The National Rifle Association has launched a target range game for the iPhone and iPad.
The game, which simulates a shooting practice, has been approved for children as young as four.
Billed as the NRA's "new mobile nerve center," NRA: Practice Range, advertises that it "strikes the right balance of gaming and education" and delivers a "one-touch access to the NRA network of news, laws, facts, knowledge, safety tips, educational materials and online resources."
The player can practice shooting at targets, including some in the shape of coffins, and has a choice of nine firearms that includes the AK47 assault rifle and the MK11 sniper rifle.

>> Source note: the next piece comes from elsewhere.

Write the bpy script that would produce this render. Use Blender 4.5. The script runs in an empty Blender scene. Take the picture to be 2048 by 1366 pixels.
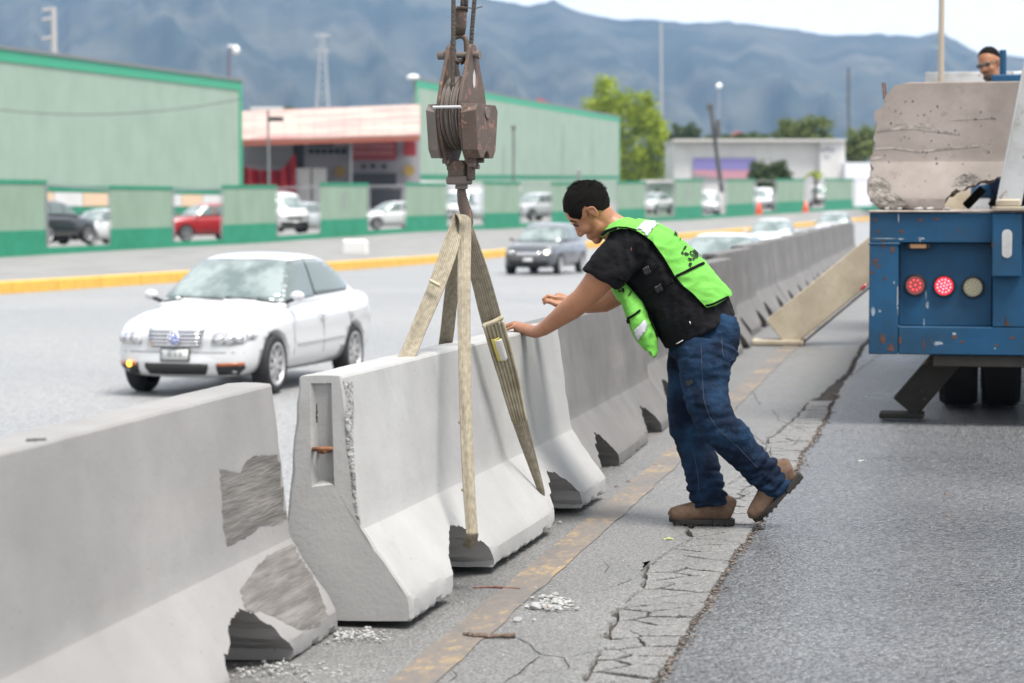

This comes not even a month after the NRA press conference in which Wayne LaPierre, the vice president of the NRA and Bad TV Examiner's #1 most wanted infotainment instigator, blamed the "corrupt shadow industry" of violent video games for the massacre at Sandy Hook Elementary.
If Wayne LaPierre were not already #1 on the list of most wanted infotainment instigators, this incredible bout of negligence and/or hypocrisy would have definitely warranted an amendment to the order.
The expectation for the NRA leadership has long been that they are well aware of where the root of America's problem with gun violence actually lies, but that they don't want it addressed because they're making money off of it.
This new development gives the impression that LaPierre and his cohorts have become so wrapped up in deliberately perpetuating the problem for money, that they are now even deliberately perpetuating what their propaganda machine claims is the real problem for money as well.
No word yet on whether or not NRA: Practice Range will have a "good guy with a gun" mode available by DLC.